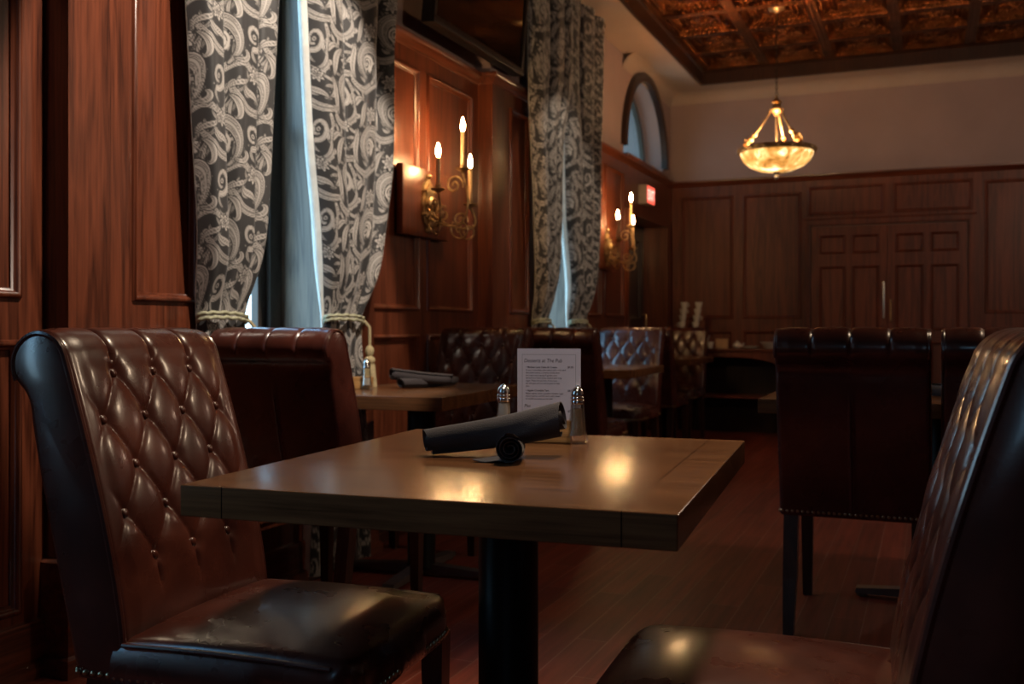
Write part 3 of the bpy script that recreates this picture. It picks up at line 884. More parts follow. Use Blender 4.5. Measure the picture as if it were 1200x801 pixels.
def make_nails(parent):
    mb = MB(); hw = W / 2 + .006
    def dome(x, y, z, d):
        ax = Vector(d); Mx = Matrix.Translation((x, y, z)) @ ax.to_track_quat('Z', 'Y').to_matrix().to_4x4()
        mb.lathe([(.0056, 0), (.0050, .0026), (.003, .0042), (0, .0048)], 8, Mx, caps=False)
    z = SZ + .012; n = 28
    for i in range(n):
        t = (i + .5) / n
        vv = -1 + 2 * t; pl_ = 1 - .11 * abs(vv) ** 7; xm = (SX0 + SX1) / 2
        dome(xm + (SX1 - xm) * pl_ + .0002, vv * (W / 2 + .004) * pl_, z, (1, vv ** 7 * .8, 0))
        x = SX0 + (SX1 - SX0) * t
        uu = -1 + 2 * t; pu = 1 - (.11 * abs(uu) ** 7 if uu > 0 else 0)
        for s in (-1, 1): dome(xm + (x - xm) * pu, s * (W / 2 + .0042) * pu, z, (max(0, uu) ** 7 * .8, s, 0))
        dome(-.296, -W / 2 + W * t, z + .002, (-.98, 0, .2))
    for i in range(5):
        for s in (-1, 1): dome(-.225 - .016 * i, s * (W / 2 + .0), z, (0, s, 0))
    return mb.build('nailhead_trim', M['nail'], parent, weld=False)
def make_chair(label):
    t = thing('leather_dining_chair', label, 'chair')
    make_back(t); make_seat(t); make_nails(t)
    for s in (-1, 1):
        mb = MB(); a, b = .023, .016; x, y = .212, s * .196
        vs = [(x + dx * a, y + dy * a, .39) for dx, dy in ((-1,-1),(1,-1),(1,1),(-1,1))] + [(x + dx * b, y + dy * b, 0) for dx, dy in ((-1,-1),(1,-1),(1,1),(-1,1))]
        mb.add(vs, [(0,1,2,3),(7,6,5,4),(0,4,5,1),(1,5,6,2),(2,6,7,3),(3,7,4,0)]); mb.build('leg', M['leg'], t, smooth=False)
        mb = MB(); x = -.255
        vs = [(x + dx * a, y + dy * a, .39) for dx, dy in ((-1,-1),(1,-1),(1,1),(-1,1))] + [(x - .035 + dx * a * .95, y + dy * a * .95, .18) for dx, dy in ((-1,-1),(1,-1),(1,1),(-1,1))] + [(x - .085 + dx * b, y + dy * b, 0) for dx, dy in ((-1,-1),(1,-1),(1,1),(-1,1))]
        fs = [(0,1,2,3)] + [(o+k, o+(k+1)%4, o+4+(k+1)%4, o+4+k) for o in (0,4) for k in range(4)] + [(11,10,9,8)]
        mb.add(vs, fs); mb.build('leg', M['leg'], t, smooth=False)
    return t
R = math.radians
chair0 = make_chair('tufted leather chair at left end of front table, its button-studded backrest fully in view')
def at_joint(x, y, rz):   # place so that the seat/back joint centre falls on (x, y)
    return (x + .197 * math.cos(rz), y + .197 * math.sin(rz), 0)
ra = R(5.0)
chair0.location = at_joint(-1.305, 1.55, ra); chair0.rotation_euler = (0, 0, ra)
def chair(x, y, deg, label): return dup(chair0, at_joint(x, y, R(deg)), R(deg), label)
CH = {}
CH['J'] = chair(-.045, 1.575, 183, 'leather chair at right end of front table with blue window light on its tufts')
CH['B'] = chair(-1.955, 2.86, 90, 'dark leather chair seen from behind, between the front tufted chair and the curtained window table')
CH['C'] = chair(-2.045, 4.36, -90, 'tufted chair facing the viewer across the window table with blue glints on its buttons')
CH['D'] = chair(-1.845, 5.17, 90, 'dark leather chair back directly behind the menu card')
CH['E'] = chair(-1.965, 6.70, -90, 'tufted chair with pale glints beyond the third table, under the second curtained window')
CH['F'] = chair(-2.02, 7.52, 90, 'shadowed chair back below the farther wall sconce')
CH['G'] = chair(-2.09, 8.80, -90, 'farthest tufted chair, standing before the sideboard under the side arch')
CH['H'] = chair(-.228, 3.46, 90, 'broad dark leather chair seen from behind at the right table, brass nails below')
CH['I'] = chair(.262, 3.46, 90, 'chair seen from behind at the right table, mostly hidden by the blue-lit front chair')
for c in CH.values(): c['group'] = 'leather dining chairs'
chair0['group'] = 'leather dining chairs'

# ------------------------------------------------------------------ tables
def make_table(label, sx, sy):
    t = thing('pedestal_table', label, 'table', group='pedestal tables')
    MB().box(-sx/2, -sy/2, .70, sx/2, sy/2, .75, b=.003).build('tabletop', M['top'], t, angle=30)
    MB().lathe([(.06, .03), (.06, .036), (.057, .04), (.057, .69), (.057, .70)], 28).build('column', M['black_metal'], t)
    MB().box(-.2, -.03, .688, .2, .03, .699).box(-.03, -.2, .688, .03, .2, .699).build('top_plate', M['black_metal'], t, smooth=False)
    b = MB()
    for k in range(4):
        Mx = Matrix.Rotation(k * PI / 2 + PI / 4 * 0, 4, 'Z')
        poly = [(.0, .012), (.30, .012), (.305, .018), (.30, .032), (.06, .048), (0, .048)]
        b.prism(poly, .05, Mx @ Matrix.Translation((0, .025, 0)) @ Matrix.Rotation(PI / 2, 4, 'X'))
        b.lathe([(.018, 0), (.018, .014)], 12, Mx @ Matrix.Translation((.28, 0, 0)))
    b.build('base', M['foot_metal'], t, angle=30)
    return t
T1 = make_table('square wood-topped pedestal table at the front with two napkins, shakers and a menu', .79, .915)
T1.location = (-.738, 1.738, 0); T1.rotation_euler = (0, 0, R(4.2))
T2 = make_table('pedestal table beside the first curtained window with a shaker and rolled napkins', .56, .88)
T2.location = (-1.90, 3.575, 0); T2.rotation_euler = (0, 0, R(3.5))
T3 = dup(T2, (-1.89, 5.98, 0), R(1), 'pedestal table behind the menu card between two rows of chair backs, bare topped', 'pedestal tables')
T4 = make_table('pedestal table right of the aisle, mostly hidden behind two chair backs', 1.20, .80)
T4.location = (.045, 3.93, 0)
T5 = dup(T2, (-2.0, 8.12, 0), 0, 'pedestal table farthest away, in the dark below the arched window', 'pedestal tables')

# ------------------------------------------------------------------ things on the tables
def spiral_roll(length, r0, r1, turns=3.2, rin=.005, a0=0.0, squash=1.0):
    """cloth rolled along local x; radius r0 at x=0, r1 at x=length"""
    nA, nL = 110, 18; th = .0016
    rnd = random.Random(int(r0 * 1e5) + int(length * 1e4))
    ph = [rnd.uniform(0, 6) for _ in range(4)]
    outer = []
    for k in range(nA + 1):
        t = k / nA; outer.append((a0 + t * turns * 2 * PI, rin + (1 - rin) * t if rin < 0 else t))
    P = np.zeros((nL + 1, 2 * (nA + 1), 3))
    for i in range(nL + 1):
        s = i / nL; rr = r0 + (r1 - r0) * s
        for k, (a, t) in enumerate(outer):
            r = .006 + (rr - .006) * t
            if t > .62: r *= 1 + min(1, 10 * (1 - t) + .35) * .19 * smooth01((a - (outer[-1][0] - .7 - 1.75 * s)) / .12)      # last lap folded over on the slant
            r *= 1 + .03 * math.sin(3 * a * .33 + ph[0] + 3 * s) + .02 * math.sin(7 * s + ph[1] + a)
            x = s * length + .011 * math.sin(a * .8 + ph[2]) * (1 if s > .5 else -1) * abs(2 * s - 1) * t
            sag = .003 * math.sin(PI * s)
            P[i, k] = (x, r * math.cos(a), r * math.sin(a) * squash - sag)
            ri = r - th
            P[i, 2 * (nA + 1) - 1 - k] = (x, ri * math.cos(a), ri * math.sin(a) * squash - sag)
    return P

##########

» **What you are asked to do**: Restate the data above word for word. Skip every picture.

» **Written answer**:
Write part 3 of the bpy script that recreates this picture. It picks up at line 884. More parts follow. Use Blender 4.5. Measure the picture as if it were 1200x801 pixels.
def make_nails(parent):
    mb = MB(); hw = W / 2 + .006
    def dome(x, y, z, d):
        ax = Vector(d); Mx = Matrix.Translation((x, y, z)) @ ax.to_track_quat('Z', 'Y').to_matrix().to_4x4()
        mb.lathe([(.0056, 0), (.0050, .0026), (.003, .0042), (0, .0048)], 8, Mx, caps=False)
    z = SZ + .012; n = 28
    for i in range(n):
        t = (i + .5) / n
        vv = -1 + 2 * t; pl_ = 1 - .11 * abs(vv) ** 7; xm = (SX0 + SX1) / 2
        dome(xm + (SX1 - xm) * pl_ + .0002, vv * (W / 2 + .004) * pl_, z, (1, vv ** 7 * .8, 0))
        x = SX0 + (SX1 - SX0) * t
        uu = -1 + 2 * t; pu = 1 - (.11 * abs(uu) ** 7 if uu > 0 else 0)
        for s in (-1, 1): dome(xm + (x - xm) * pu, s * (W / 2 + .0042) * pu, z, (max(0, uu) ** 7 * .8, s, 0))
        dome(-.296, -W / 2 + W * t, z + .002, (-.98, 0, .2))
    for i in range(5):
        for s in (-1, 1): dome(-.225 - .016 * i, s * (W / 2 + .0), z, (0, s, 0))
    return mb.build('nailhead_trim', M['nail'], parent, weld=False)
def make_chair(label):
    t = thing('leather_dining_chair', label, 'chair')
    make_back(t); make_seat(t); make_nails(t)
    for s in (-1, 1):
        mb = MB(); a, b = .023, .016; x, y = .212, s * .196
        vs = [(x + dx * a, y + dy * a, .39) for dx, dy in ((-1,-1),(1,-1),(1,1),(-1,1))] + [(x + dx * b, y + dy * b, 0) for dx, dy in ((-1,-1),(1,-1),(1,1),(-1,1))]
        mb.add(vs, [(0,1,2,3),(7,6,5,4),(0,4,5,1),(1,5,6,2),(2,6,7,3),(3,7,4,0)]); mb.build('leg', M['leg'], t, smooth=False)
        mb = MB(); x = -.255
        vs = [(x + dx * a, y + dy * a, .39) for dx, dy in ((-1,-1),(1,-1),(1,1),(-1,1))] + [(x - .035 + dx * a * .95, y + dy * a * .95, .18) for dx, dy in ((-1,-1),(1,-1),(1,1),(-1,1))] + [(x - .085 + dx * b, y + dy * b, 0) for dx, dy in ((-1,-1),(1,-1),(1,1),(-1,1))]
        fs = [(0,1,2,3)] + [(o+k, o+(k+1)%4, o+4+(k+1)%4, o+4+k) for o in (0,4) for k in range(4)] + [(11,10,9,8)]
        mb.add(vs, fs); mb.build('leg', M['leg'], t, smooth=False)
    return t
R = math.radians
chair0 = make_chair('tufted leather chair at left end of front table, its button-studded backrest fully in view')
def at_joint(x, y, rz):   # place so that the seat/back joint centre falls on (x, y)
    return (x + .197 * math.cos(rz), y + .197 * math.sin(rz), 0)
ra = R(5.0)
chair0.location = at_joint(-1.305, 1.55, ra); chair0.rotation_euler = (0, 0, ra)
def chair(x, y, deg, label): return dup(chair0, at_joint(x, y, R(deg)), R(deg), label)
CH = {}
CH['J'] = chair(-.045, 1.575, 183, 'leather chair at right end of front table with blue window light on its tufts')
CH['B'] = chair(-1.955, 2.86, 90, 'dark leather chair seen from behind, between the front tufted chair and the curtained window table')
CH['C'] = chair(-2.045, 4.36, -90, 'tufted chair facing the viewer across the window table with blue glints on its buttons')
CH['D'] = chair(-1.845, 5.17, 90, 'dark leather chair back directly behind the menu card')
CH['E'] = chair(-1.965, 6.70, -90, 'tufted chair with pale glints beyond the third table, under the second curtained window')
CH['F'] = chair(-2.02, 7.52, 90, 'shadowed chair back below the farther wall sconce')
CH['G'] = chair(-2.09, 8.80, -90, 'farthest tufted chair, standing before the sideboard under the side arch')
CH['H'] = chair(-.228, 3.46, 90, 'broad dark leather chair seen from behind at the right table, brass nails below')
CH['I'] = chair(.262, 3.46, 90, 'chair seen from behind at the right table, mostly hidden by the blue-lit front chair')
for c in CH.values(): c['group'] = 'leather dining chairs'
chair0['group'] = 'leather dining chairs'

# ------------------------------------------------------------------ tables
def make_table(label, sx, sy):
    t = thing('pedestal_table', label, 'table', group='pedestal tables')
    MB().box(-sx/2, -sy/2, .70, sx/2, sy/2, .75, b=.003).build('tabletop', M['top'], t, angle=30)
    MB().lathe([(.06, .03), (.06, .036), (.057, .04), (.057, .69), (.057, .70)], 28).build('column', M['black_metal'], t)
    MB().box(-.2, -.03, .688, .2, .03, .699).box(-.03, -.2, .688, .03, .2, .699).build('top_plate', M['black_metal'], t, smooth=False)
    b = MB()
    for k in range(4):
        Mx = Matrix.Rotation(k * PI / 2 + PI / 4 * 0, 4, 'Z')
        poly = [(.0, .012), (.30, .012), (.305, .018), (.30, .032), (.06, .048), (0, .048)]
        b.prism(poly, .05, Mx @ Matrix.Translation((0, .025, 0)) @ Matrix.Rotation(PI / 2, 4, 'X'))
        b.lathe([(.018, 0), (.018, .014)], 12, Mx @ Matrix.Translation((.28, 0, 0)))
    b.build('base', M['foot_metal'], t, angle=30)
    return t
T1 = make_table('square wood-topped pedestal table at the front with two napkins, shakers and a menu', .79, .915)
T1.location = (-.738, 1.738, 0); T1.rotation_euler = (0, 0, R(4.2))
T2 = make_table('pedestal table beside the first curtained window with a shaker and rolled napkins', .56, .88)
T2.location = (-1.90, 3.575, 0); T2.rotation_euler = (0, 0, R(3.5))
T3 = dup(T2, (-1.89, 5.98, 0), R(1), 'pedestal table behind the menu card between two rows of chair backs, bare topped', 'pedestal tables')
T4 = make_table('pedestal table right of the aisle, mostly hidden behind two chair backs', 1.20, .80)
T4.location = (.045, 3.93, 0)
T5 = dup(T2, (-2.0, 8.12, 0), 0, 'pedestal table farthest away, in the dark below the arched window', 'pedestal tables')

# ------------------------------------------------------------------ things on the tables
def spiral_roll(length, r0, r1, turns=3.2, rin=.005, a0=0.0, squash=1.0):
    """cloth rolled along local x; radius r0 at x=0, r1 at x=length"""
    nA, nL = 110, 18; th = .0016
    rnd = random.Random(int(r0 * 1e5) + int(length * 1e4))
    ph = [rnd.uniform(0, 6) for _ in range(4)]
    outer = []
    for k in range(nA + 1):
        t = k / nA; outer.append((a0 + t * turns * 2 * PI, rin + (1 - rin) * t if rin < 0 else t))
    P = np.zeros((nL + 1, 2 * (nA + 1), 3))
    for i in range(nL + 1):
        s = i / nL; rr = r0 + (r1 - r0) * s
        for k, (a, t) in enumerate(outer):
            r = .006 + (rr - .006) * t
            if t > .62: r *= 1 + min(1, 10 * (1 - t) + .35) * .19 * smooth01((a - (outer[-1][0] - .7 - 1.75 * s)) / .12)      # last lap folded over on the slant
            r *= 1 + .03 * math.sin(3 * a * .33 + ph[0] + 3 * s) + .02 * math.sin(7 * s + ph[1] + a)
            x = s * length + .011 * math.sin(a * .8 + ph[2]) * (1 if s > .5 else -1) * abs(2 * s - 1) * t
            sag = .003 * math.sin(PI * s)
            P[i, k] = (x, r * math.cos(a), r * math.sin(a) * squash - sag)
            ri = r - th
            P[i, 2 * (nA + 1) - 1 - k] = (x, ri * math.cos(a), ri * math.sin(a) * squash - sag)
    return P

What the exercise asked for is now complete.